- _Problem details_: Give back, exactly as written, the lines from the beginning of the listing through the one that contains "def Gf(x, y): return float(G(x, y))".

·····

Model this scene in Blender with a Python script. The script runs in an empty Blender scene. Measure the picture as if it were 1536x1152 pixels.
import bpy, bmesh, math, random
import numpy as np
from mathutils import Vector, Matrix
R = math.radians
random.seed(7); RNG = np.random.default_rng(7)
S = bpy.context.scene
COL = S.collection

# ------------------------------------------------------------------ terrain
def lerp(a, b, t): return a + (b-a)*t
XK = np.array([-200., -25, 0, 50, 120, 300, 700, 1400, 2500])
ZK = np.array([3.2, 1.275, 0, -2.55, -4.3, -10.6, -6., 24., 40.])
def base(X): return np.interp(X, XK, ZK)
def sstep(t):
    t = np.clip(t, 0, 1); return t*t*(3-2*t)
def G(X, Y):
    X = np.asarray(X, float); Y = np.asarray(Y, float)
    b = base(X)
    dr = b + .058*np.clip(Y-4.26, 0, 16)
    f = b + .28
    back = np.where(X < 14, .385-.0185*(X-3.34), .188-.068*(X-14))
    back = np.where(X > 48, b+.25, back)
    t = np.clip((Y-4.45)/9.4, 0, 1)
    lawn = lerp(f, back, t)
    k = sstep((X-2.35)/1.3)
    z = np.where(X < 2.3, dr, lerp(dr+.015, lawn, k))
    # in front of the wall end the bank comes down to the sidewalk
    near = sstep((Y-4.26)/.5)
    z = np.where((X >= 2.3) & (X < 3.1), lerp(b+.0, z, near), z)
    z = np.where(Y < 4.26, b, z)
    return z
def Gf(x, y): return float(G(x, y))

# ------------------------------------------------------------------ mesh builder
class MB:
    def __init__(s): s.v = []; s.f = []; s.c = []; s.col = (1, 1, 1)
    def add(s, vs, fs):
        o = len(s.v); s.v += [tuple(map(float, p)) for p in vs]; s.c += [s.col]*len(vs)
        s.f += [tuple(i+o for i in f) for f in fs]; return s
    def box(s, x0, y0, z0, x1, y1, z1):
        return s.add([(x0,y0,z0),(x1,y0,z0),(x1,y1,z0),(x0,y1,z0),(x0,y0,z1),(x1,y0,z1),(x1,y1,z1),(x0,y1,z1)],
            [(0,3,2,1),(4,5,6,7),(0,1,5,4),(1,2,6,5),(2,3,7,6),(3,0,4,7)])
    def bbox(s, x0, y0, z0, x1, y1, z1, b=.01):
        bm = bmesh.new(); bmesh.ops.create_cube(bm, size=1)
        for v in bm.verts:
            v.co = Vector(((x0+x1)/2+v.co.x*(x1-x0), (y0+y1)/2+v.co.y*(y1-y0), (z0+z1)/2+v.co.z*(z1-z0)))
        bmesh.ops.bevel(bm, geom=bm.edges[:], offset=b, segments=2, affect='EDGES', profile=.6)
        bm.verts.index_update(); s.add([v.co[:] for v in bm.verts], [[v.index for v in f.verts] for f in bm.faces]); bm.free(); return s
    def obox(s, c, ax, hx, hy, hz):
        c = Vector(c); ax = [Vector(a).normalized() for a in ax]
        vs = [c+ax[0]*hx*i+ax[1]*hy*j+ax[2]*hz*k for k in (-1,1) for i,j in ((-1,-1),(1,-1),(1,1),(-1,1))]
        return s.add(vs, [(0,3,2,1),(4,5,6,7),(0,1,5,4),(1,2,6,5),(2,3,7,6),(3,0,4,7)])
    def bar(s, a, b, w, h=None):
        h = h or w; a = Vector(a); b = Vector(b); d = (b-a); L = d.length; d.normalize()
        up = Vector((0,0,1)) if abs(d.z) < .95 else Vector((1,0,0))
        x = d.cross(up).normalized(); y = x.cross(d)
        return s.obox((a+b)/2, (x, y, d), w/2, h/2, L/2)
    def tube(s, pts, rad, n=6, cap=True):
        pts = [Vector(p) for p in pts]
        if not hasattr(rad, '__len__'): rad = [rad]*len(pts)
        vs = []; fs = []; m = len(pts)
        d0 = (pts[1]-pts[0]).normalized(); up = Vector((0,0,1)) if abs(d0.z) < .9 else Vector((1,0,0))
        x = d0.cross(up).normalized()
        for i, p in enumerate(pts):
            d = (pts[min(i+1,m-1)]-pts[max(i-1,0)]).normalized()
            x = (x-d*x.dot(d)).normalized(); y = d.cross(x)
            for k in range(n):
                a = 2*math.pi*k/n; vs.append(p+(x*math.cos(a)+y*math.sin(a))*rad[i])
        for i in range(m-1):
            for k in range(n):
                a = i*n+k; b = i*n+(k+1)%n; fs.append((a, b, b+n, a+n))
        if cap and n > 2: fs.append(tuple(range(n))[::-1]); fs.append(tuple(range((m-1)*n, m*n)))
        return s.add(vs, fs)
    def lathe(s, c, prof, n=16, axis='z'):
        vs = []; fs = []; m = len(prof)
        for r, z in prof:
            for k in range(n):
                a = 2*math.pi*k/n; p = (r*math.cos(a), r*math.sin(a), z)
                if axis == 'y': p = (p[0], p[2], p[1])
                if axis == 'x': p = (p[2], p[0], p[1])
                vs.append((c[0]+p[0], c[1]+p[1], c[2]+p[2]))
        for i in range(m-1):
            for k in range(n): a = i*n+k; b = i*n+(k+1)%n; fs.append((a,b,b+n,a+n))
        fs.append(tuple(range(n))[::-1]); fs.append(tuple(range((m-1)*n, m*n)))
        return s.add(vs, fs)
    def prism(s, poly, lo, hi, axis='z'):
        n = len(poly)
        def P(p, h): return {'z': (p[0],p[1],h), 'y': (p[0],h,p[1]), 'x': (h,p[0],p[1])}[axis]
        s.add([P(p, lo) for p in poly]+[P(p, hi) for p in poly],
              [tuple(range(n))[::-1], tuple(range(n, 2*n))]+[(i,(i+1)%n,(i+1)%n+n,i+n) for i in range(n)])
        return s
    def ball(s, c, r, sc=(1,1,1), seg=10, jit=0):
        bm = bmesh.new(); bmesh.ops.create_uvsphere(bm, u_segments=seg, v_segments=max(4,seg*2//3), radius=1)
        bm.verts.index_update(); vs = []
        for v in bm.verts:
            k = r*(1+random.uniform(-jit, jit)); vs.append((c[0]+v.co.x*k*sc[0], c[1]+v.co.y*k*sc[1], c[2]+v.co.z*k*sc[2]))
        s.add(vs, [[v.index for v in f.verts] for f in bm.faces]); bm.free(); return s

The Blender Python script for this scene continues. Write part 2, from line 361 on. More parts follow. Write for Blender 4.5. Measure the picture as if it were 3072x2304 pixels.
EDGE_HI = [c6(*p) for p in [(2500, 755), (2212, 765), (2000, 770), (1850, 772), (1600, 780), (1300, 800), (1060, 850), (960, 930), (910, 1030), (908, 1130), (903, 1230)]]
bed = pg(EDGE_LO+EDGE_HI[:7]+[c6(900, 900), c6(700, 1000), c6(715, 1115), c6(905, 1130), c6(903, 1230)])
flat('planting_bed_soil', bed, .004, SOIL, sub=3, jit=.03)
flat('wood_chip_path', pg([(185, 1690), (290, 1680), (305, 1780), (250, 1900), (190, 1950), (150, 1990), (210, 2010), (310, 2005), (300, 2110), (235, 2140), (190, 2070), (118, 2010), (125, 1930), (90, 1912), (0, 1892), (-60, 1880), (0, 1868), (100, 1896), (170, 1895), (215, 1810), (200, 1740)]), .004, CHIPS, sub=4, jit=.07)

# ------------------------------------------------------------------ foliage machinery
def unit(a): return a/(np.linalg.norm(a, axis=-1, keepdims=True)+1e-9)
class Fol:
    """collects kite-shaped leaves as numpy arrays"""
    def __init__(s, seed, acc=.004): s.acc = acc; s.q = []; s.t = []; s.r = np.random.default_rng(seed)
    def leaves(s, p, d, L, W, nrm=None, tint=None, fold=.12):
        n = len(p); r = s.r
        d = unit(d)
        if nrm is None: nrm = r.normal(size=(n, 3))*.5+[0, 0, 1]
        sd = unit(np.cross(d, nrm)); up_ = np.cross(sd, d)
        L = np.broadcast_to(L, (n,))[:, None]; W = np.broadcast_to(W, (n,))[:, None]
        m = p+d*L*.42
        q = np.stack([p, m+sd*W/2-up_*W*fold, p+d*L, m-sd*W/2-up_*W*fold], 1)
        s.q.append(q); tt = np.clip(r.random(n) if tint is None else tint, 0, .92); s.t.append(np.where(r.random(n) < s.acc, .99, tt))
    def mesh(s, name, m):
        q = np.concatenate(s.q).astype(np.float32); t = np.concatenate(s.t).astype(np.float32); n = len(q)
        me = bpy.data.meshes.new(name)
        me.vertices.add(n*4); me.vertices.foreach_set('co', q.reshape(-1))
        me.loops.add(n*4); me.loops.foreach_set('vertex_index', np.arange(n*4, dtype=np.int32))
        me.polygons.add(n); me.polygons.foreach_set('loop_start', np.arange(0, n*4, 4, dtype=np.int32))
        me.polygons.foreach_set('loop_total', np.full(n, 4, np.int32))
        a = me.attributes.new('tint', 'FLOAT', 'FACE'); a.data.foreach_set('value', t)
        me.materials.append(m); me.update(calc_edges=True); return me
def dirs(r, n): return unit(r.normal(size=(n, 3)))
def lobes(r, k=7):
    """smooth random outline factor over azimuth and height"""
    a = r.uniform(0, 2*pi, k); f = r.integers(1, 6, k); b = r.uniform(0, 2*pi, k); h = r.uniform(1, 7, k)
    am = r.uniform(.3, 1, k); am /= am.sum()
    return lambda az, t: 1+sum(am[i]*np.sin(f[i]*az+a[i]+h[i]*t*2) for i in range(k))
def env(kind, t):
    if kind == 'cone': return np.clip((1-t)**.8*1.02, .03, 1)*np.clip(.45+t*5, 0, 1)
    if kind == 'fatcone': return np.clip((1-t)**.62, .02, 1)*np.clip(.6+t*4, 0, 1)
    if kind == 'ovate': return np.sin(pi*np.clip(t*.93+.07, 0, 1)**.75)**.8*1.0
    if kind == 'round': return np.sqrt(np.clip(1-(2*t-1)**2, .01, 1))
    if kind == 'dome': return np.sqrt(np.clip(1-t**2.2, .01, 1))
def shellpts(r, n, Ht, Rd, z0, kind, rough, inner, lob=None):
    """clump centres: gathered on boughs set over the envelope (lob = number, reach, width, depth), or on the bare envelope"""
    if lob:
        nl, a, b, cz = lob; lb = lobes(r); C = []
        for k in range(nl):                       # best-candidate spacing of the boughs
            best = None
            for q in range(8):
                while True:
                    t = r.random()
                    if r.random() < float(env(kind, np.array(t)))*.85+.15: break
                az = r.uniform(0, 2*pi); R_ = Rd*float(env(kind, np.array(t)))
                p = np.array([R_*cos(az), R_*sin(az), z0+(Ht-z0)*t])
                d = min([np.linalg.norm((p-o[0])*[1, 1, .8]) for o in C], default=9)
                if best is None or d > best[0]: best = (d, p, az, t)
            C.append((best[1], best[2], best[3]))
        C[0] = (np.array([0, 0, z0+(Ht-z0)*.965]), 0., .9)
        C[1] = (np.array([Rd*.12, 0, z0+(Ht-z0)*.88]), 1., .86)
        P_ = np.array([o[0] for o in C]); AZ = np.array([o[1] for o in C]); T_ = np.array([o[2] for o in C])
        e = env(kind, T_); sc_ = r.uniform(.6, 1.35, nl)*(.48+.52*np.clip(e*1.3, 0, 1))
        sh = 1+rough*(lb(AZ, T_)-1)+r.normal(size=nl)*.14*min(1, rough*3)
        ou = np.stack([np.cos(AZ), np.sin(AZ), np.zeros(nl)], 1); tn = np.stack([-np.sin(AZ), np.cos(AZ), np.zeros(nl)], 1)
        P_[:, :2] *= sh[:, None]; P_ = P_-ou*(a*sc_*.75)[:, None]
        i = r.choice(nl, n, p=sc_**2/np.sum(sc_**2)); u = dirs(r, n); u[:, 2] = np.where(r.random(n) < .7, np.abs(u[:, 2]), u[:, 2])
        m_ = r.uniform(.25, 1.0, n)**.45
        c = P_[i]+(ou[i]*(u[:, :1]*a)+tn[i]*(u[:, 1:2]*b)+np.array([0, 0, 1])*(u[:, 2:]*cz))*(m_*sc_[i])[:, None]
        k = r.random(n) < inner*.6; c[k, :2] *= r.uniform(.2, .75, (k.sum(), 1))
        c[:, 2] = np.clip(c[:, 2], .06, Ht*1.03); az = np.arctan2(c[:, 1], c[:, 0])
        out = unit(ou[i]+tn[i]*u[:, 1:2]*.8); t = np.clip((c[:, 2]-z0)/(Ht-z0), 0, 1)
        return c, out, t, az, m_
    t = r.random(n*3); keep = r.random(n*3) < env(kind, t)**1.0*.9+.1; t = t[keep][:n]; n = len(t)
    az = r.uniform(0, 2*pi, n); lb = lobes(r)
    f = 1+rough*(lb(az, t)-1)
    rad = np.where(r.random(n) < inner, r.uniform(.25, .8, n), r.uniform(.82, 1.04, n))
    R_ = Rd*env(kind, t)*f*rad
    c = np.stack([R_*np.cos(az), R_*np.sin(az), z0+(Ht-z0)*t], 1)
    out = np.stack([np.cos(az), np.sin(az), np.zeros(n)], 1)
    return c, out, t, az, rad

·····

- _The reply_:
Model this scene in Blender with a Python script. The script runs in an empty Blender scene. Measure the picture as if it were 1536x1152 pixels.
import bpy, bmesh, math, random
import numpy as np
from mathutils import Vector, Matrix
R = math.radians
random.seed(7); RNG = np.random.default_rng(7)
S = bpy.context.scene
COL = S.collection

# ------------------------------------------------------------------ terrain
def lerp(a, b, t): return a + (b-a)*t
XK = np.array([-200., -25, 0, 50, 120, 300, 700, 1400, 2500])
ZK = np.array([3.2, 1.275, 0, -2.55, -4.3, -10.6, -6., 24., 40.])
def base(X): return np.interp(X, XK, ZK)
def sstep(t):
    t = np.clip(t, 0, 1); return t*t*(3-2*t)
def G(X, Y):
    X = np.asarray(X, float); Y = np.asarray(Y, float)
    b = base(X)
    dr = b + .058*np.clip(Y-4.26, 0, 16)
    f = b + .28
    back = np.where(X < 14, .385-.0185*(X-3.34), .188-.068*(X-14))
    back = np.where(X > 48, b+.25, back)
    t = np.clip((Y-4.45)/9.4, 0, 1)
    lawn = lerp(f, back, t)
    k = sstep((X-2.35)/1.3)
    z = np.where(X < 2.3, dr, lerp(dr+.015, lawn, k))
    # in front of the wall end the bank comes down to the sidewalk
    near = sstep((Y-4.26)/.5)
    z = np.where((X >= 2.3) & (X < 3.1), lerp(b+.0, z, near), z)
    z = np.where(Y < 4.26, b, z)
    return z
def Gf(x, y): return float(G(x, y))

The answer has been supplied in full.